Fox Litigation Team Scores Significant Win for Colorado Home Builders

September 29, 2016 – Press Releases

A team of Fox Rothschild litigators led by Partner Christopher J. Dawes secured a major victory for real estate developers on September 26 when the Colorado Supreme Court ruled that a homeowners’ association cannot demand maintenance assessments from builders and developers for property that has not yet been annexed into the common interest community.

The Justices concluded that builders and developers may be entitled to gradually develop subdivisions by annexation. Annexation is a process whereby properties become part of the common interest community only after the residence is built and deeded to the homeowner.  This process of incrementally forming communities through annexation provides necessary flexibility to the developers.

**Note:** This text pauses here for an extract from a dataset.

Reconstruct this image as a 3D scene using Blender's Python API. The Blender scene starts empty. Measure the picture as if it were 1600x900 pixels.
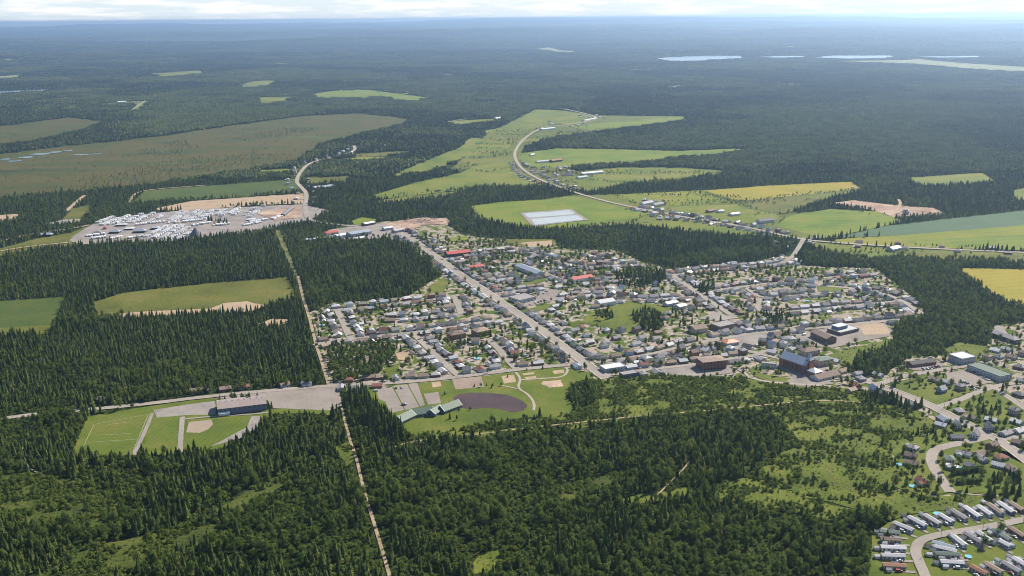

The court’s 31-page opinion in Pulte Home Corp. v. Countryside Community Association, Inc. is a victory for the home building industry and reverses a Colorado Court of Appeals decision that had threatened to cost the industry many millions of dollars by inspiring a wave of lawsuits.

The case hinged on the interpretation of the Colorado Common Interest Ownership Act (CCIOA), C.R.S. §§ 38-33.3-101 et seq., and the applicable covenants for the community. CCIOA provides a uniform scheme for the creation and operation of common interest communities in Colorado.

The Court found that the Colorado Court of Appeals erred when it held that a common interest community is formed immediately upon a developer’s recordation of a declaration and plat rendering the developer immediately liable for assessments.

The Fox attorneys argued that the Court of Appeals’ decision should be reversed because it called into question the viability of the annexation process by which nearly all subdivisions are created in Colorado. They also argued that it created a windfall to homeowners’ associations at the expense of the builders and developers who take on much of the financial risk of subdivision development.

The Colorado Supreme Court not only ruled in Pulte’s favor on the statutory and covenant-based issues of community formation, but also rejected the homeowners’ association’s alternate theory that Pulte was liable for maintenance assessments on a claim of unjust enrichment.

Dawes was joined on the case by Fox attorneys Risa B. Brown and Christopher T. Groen.

The central issue in this case of when a community is formed — and the consequences that flow from it — has the potential for statewide public impact. Dawes said the ruling provides a huge sigh of relief for the home building industry because the Court of Appeals’ ruling could have had a devastating effect. “If the lower court’s opinion had been upheld, annexation would no longer be viable in Colorado.  Also, developers could have faced liability for assessments immediately upon recording a plat,” Dawes said. 

Dawes represents clients in state and federal courts throughout the United States in an array of commercial disputes, including creditors’ rights, corporate litigation, real estate litigation, shareholder litigation, business torts, and labor and employment matters.

Brown handles a range of litigation, with an emphasis on construction defect, insurance, and real estate matters. She practices at both the trial and appellate level.

Groen’s commercial litigation practice involves the representation of companies and individuals from a broad spectrum of industries, including real estate investors, financial service companies, healthcare providers and construction companies. He practices in state and federal court, at both the trial and appellate level, and has tried numerous cases to verdict.